For a few weeks now, Willow and I have been working on adding one- and two-digit numbers using carrying. We visualized the process by setting up the equations with Base 10 blocks--
--then trading up and physically carrying the ten bars over to the next place before adding everything together, and finally moving into the conventional method of carrying while working arithmetic problems on paper.
--and a lot more grumping, and the concept just didn't catch on. I'm pretty sure that the concept didn't catch on not because the kid didn't understand the concept, but rather because she was too busy grumping and pattern building to put the concept into her brain, but nevertheless, that's a lot of grumping and a lot of repetition just to learn (or NOT learn) carrying.
So we're just not going to learn that--not exactly, at least--right now.
In related news, last week my local indie teaching supplies store, which is normally too expensive for me to shop in, had their mid-summer sale, bringing their prices down to slightly more typical levels, and so I came home with the following:
- one postage stamp collector's album for Willow
- one book of world map post-its
- one book of hundred grid post-its
- one book of multiplication table post-its
- a set of coin rubber stamps
- the practice books for Singapore 1B and Singapore 2b
I avoid math curriculums because I have no problem teaching elementary math, but I do like the idea of having a logical order to work with, and I do like some of the mathematical concepts that Singapore math, in particular, teaches, so the reasoning behind purchasing just the practice books is that I can pretty easily figure out the concept that's being practiced, teach it on my own, and reinforce it with the books.
Singapore 2B has a lot of review in it for Willow, but I'm not opposed to drill and repetition, and there are a few key concepts in it that she hasn't explored yet, so that's why we settled there for her. Singapore 1B looks like a good fit for Sydney overall, so yay there for her.
My point with this digression is that, right there in the Singapore 2B practice book, front and center just before a money review and some new exploration of fractions, is a series of mental math practice problems that involve a different method of solving one- and two-digit addition problems, mentally, WITHOUT carrying. Here's what it looks like:
First, she's rounding the one-digit number to the nearest ten, and finding the difference, which is an easy subtraction problem. She's going to hold that number in her head.

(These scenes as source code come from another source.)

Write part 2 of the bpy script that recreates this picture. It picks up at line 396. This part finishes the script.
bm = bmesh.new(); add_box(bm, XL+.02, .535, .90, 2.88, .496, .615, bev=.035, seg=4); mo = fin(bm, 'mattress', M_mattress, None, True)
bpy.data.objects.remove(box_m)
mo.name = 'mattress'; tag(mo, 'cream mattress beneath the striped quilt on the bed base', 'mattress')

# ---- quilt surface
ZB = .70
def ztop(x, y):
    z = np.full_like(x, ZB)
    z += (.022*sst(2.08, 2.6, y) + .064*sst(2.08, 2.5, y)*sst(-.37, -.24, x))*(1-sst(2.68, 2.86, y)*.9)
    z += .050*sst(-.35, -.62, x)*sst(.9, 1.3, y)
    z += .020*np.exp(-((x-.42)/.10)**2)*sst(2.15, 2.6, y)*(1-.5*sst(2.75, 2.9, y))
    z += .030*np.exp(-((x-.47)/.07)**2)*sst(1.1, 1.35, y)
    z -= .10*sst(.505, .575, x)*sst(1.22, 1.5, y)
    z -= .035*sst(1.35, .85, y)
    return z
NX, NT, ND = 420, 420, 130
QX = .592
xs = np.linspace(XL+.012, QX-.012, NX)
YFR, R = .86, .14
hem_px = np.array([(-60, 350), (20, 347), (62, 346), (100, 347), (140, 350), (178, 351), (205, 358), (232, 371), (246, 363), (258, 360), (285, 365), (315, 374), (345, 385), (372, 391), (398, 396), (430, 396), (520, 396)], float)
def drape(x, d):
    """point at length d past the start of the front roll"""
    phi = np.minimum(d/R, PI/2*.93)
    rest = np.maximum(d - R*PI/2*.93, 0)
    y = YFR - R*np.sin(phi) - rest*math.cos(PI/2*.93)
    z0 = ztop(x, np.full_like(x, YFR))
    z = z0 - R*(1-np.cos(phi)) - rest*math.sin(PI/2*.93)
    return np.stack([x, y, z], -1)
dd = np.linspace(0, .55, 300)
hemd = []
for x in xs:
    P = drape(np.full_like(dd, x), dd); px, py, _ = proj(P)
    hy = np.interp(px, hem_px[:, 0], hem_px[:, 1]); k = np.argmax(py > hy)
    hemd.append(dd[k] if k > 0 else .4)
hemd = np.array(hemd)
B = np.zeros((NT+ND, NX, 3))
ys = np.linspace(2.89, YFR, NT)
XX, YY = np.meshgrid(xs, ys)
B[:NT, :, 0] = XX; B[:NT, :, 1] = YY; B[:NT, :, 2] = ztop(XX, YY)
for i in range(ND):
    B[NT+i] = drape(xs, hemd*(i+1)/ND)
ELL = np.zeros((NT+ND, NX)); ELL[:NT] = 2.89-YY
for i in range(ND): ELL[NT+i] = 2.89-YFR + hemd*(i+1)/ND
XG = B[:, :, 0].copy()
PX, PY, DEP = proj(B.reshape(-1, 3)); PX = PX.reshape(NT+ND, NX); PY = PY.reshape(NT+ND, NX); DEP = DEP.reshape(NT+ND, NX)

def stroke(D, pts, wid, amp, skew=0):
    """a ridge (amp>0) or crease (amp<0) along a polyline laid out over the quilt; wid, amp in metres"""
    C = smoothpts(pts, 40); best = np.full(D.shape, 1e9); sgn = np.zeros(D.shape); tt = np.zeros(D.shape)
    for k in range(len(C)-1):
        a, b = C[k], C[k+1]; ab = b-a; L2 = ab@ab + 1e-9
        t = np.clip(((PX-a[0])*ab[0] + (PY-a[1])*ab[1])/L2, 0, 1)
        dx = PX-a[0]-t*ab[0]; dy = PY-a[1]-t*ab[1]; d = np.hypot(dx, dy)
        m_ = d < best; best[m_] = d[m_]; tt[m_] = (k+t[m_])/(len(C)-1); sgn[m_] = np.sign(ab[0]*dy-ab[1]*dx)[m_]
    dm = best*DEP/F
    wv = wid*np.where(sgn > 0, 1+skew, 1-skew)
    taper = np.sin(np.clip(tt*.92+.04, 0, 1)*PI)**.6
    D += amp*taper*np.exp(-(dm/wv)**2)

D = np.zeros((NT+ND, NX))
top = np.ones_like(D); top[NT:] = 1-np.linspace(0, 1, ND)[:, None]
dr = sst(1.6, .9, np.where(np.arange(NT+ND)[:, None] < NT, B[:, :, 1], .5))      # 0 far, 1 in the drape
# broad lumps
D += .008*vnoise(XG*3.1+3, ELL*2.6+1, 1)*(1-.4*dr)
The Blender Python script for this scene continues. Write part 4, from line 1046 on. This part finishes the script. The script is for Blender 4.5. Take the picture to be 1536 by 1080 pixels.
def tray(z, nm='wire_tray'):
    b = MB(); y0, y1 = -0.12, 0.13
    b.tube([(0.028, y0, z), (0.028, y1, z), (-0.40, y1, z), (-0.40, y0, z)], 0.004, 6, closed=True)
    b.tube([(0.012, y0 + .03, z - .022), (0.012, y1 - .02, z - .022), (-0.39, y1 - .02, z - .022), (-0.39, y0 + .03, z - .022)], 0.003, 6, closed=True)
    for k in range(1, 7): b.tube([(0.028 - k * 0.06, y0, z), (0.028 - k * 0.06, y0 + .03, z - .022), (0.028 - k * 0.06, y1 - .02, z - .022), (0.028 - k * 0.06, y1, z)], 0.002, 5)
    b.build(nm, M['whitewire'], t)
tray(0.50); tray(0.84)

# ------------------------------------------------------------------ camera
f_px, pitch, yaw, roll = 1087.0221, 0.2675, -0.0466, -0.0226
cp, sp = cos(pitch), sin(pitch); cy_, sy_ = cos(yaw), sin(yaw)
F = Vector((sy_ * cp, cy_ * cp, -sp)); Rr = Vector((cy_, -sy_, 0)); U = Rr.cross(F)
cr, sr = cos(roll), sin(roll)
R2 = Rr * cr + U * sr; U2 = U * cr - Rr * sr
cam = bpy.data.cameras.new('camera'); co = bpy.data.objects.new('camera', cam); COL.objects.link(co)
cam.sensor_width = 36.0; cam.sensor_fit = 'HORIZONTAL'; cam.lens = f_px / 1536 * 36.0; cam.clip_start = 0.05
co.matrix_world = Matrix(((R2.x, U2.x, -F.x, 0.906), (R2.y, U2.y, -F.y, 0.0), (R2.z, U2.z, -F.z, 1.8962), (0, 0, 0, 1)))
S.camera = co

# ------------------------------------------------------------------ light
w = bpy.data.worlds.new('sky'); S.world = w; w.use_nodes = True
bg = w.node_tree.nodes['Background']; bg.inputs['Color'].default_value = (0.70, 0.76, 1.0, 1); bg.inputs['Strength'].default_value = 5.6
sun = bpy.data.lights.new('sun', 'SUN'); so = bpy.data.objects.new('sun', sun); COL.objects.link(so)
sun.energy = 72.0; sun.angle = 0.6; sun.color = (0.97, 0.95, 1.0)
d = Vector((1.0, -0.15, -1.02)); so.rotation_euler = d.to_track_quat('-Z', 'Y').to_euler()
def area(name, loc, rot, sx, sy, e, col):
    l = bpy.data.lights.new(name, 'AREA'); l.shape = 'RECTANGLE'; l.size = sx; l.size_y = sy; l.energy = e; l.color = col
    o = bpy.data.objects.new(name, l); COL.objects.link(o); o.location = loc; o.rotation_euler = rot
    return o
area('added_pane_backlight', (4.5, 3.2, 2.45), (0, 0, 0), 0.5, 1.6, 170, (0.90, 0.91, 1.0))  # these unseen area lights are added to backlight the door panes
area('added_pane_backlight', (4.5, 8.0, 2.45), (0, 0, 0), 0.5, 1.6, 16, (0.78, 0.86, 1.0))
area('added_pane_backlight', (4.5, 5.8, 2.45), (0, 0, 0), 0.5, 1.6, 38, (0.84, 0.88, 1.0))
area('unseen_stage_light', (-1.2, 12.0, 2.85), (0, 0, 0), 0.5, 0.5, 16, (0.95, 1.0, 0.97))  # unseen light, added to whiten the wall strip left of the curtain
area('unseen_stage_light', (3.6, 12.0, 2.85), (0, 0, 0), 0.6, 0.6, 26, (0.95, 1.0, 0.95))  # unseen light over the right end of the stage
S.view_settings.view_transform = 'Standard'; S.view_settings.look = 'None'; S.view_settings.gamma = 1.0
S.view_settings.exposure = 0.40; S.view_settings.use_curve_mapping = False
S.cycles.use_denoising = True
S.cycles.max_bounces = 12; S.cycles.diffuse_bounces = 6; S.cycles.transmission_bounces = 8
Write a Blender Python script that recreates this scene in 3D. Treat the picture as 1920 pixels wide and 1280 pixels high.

Second, she's adding the ten to the two-digit number, using skip-counting. Third, she's subtracting the difference from that new number, and it's another easy subtraction problem to the answer!
Now, do not even get me started on whether or not this method takes more steps than simply carrying the ten (it does), because for the little miss, that's not the point. The point for the little miss is, apparently, the fact that the steps are broken down into simple problems that she can do in her head. While the connection to the concept of what you're physically doing with the numbers isn't as clear, to me, as it is with carrying on paper, especially as visualized using Base 10 blocks, it IS still connected to the concept, just in a different way that seems to appeal more to the miss.
So this method, combined with simple "counting on" when the units to be added will add up to less than ten, gives Willow all the tools that she needs to mentally add one- and two-digit numbers to each other, abilities that we've been practicing with a homemade deck of laminated number cards:
And thus we can put aside that dreadful carrying altogether, to be brought back up at some point in the near future, preferably after the little miss has forgotten her grumps about it!